J.B. : J’y ai trouvé un temps, une manière de filmer, une situation et des personnages à part. L’univers, la rudesse du décor, le pays filmé m’ont touché, de même que le contexte culturel. Les plans sont très beaux, l’idée est très forte, et les enfants sont très bien dirigés. Le réalisateur a très bien retranscrit le temps suspendu, l’ennui et l’abandon des enfants, la condition de la femme et le fantasme de l’ailleurs. Une grâce se dégage de ce court, à mes yeux, il sort complètement du lot.

On sent un cinéaste derrière  « The Curse ». Il n’y a jamais de choses en trop, les métaphores ne sont pas trop appuyées. Beaucoup d’éléments passent par les regards, les non-dits. Le film ne dure pas longtemps, pourtant on sent que le réalisateur a pris son temps. L’histoire pourrait se poursuivre, mais il n’en est rien : le film a sa propre durée.

« Os Vivos Tambem Choram » (Les vivants pleurent aussi) de Basil da Cunha, à qui nous avons attribué une mention, nous a fait hésiter pour son aspect onirique, ses personnages forts, ses acteurs formidables et très justes. Mais « The Curse » ne nous lâchait pas, nous apparaissant comme un bijou. Je n’aurais absolument rien enlevé à ce film, c’est un réel coup de coeur.

Seriez-vous tentée de vous mettre désormais au court ?

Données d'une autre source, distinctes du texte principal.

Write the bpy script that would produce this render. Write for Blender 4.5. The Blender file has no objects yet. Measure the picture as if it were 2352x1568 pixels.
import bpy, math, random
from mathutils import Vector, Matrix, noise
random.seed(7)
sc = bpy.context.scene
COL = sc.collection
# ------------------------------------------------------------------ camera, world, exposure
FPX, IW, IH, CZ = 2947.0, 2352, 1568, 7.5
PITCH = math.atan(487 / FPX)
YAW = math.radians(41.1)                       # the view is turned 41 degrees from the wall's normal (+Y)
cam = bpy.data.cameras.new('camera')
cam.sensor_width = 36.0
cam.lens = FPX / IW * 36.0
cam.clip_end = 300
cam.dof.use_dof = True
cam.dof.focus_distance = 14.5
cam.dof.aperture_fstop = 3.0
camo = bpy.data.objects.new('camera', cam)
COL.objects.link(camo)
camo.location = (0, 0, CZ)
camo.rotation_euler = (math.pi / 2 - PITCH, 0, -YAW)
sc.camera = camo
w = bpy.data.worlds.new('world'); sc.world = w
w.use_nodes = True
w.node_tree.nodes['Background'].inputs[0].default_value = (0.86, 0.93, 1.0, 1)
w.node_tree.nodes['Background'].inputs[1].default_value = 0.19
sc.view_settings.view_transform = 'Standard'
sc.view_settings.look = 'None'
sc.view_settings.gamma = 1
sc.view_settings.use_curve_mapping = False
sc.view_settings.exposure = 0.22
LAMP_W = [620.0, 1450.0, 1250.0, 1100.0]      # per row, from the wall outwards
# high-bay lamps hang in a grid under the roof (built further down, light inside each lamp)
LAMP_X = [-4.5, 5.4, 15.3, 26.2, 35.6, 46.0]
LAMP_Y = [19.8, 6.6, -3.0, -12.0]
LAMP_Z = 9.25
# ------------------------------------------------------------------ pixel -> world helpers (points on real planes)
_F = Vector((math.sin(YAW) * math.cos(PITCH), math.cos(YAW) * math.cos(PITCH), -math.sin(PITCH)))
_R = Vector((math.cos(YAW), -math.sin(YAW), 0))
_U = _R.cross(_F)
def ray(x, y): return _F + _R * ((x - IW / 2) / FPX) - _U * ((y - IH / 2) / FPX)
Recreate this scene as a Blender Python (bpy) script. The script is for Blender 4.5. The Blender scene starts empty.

J.B. : J’ai fait des documentaires très courts, j’ai travaillé sur des moyens métrages, comme « Madame Jacques sur la Croisette » d’Emmanuel Finkiel qui était en réalité un bout de film, mais je n’ai jamais eu d’idée ou de désir de court métrage. C’est déjà tellement douloureux de faire un long métrage que je préfère ne pas faire de court. Mais oui, cette expérience m’a un peu réconciliée avec le court métrage. Personnellement, je viens d’une veine délicate, naturaliste, intimiste. Les univers et les décors forts m’intéressent, l’intime aussi. Quand je trouve cela dans les films, courts ou longs, je rentre complètement dedans.